The next sequence was the best. Parish smacked a George Johnson drive over to Bird, who started upcourt. At precisely the right moment (without question, most players would have decided to take it all the way themselves at this crucial juncture), Bird slipped the ball back to Archibald in the middle. He, in turn, fed Maxwell, who, spying Bird running a pefect right-lane route, flipped a behind-the-back pass to his teammate. Bird stuffed the ball, and they might as well have turned the lights out right there and queued up "Born To Lose," because this baby was over, right then and there.
But the Celtics were only beginning, in terms of providing aesthetic pleasure. This, after all, was shareball, not basketball, and so the show went on, seven more fast breaks worth, untold thrills worth.
Indiana shoots . . . Indiana misses . . . Boston rebounds . . . Boston outlets . . . Ball goes from one white-shirted shareballer to another. . . Two points . . . Crowd howls . . .
It was a special combination of precision and emotion so thrilling to watch that on the bench Rick Robey and Kevin McHale were deciding they would much rather be sitting there watching than playing.

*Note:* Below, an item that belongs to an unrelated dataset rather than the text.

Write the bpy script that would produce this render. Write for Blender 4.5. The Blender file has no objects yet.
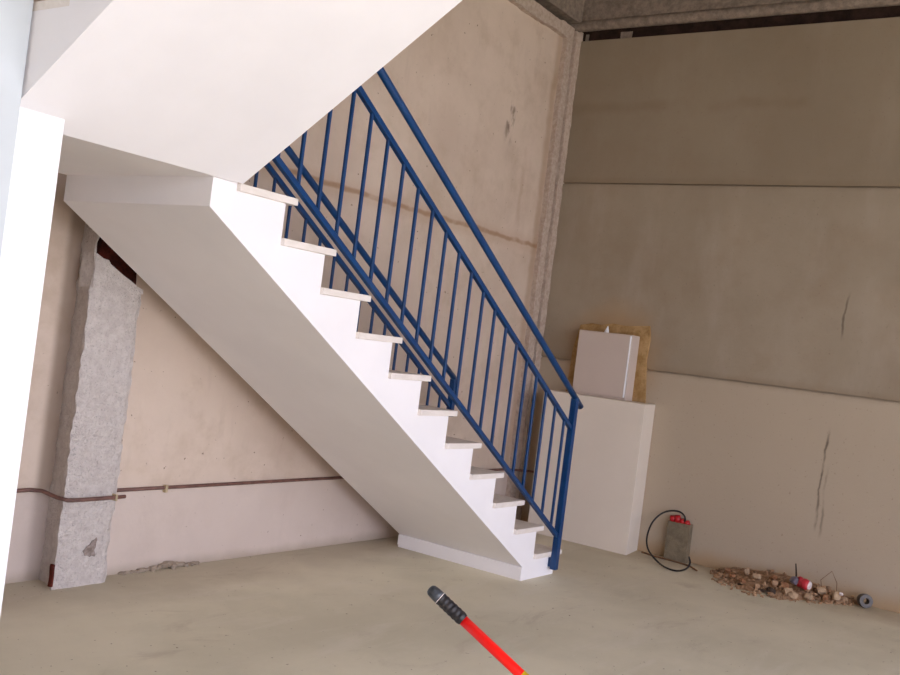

The run mounted. 13-0 in 2:28. Then 18-2. And 21-4. Finally, 33-8 on an Archibald drive begun way back by a ferocious Bird traffic rebound. By then the basketball score was 95-67, a scant nine and a half minutes after the Pacers had been three down with the ball.
First there was a game, and then, well, there just wasn't. "They were awesome," said McKinney. " They did everything right. If they made a mistake, they covered for it with second or third effort. That's not the mark of a good team; that's the mark of a great team, and they were great tonight. They could have beaten us by 30 or 40."
Indeed, the Pacers had been guilty of nothing more than being in the wrong place at the wrong time. They were a historical accident, in other words, the team that will always be remembered as the opponent the night the Boston Celtics invented shareball.